Je souhaitais intégrer des éléments de couleurs dans ce décor en noir et blanc afin de rendre le projet singulier du point de vue esthétique. Le rouge pour le sang et le rouge à lèvres. Le jaune pour le canard qui symbolise ce retour en enfance. Il faut rendre hommage à Gwen de ce point de vue. On voulait une ambiance glauque et froide qu’on est en droit d’attendre de ces bains japonais. Il fallait que ça pue un peu le cigare et le whisky pour accentuer encore l’aspect viril et pas très propre de ces gars.

 

Cinergie : Qu’est-ce que ça représente pour vous de voir votre premier court-métrage couronner par le prix jeunesse du BIFFF ? 

M.C. : Nous n’étions pas dans l’attente d’un prix. La sélection au BIFFF et la présentation d’Amours noires au public était déjà une belle récompense. Personnellement, j’ai travaillé deux ans sur ce film et le fait d’avoir été reconnu par des jeunes à l’unanimité, ça m’a touché énormément. Ce qui m’a également vraiment plu avec l’attribution de ce prix jeunesse, c’est que le jury était composé de 4 jeunes femmes et un jeune homme. J’avais un peu peur que le sujet soit trop masculin. 

Et puis, pour l’anecdote, le premier festival de cinéma où j’ai mis les pieds il y a 20 ans, c’était le BIFFF. À l’époque j’étais derrière le bar à servir des bières et j’ai découvert ce monde surréaliste et funky.
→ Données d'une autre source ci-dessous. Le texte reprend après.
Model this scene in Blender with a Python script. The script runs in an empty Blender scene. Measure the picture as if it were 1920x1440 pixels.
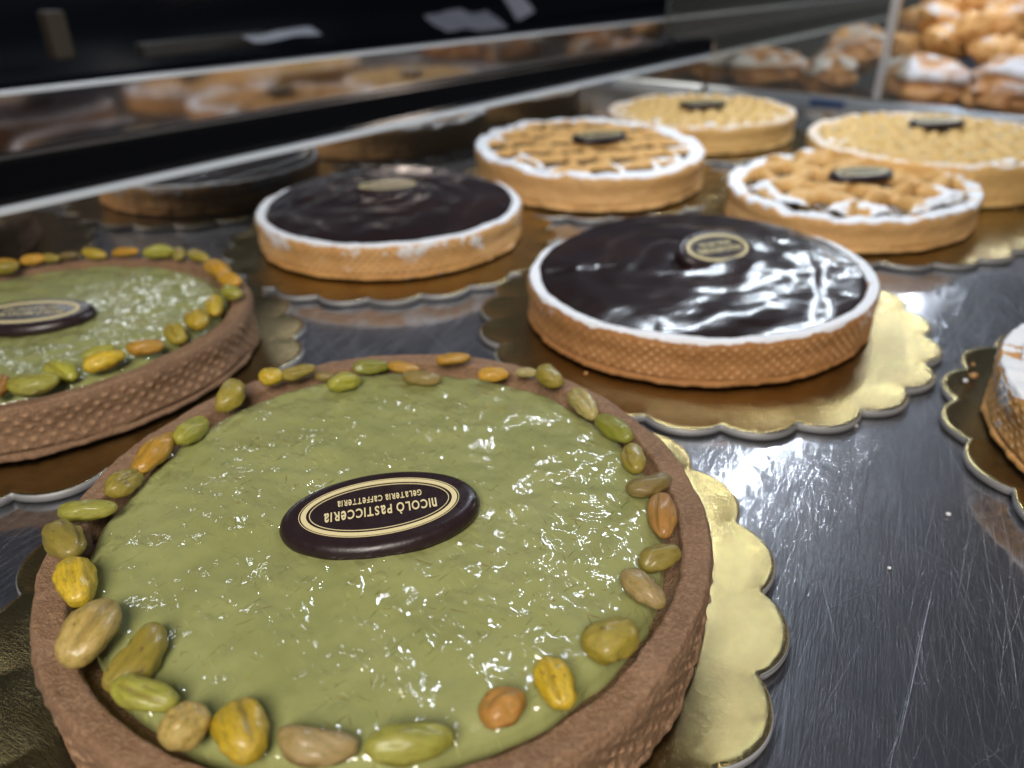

J’ai découvert l’ambiance en salle et je me suis dit « Oh, My God, c’est ça l’ambiance en festival de cinéma ! ». Et puis non, en fait ça se passe comme ça uniquement au BIFFF. C’est mon premier festival en tant que spectateur et c’est le premier festival où j’ai projeté mon film. Symboliquement, ça représente quelque chose pour moi.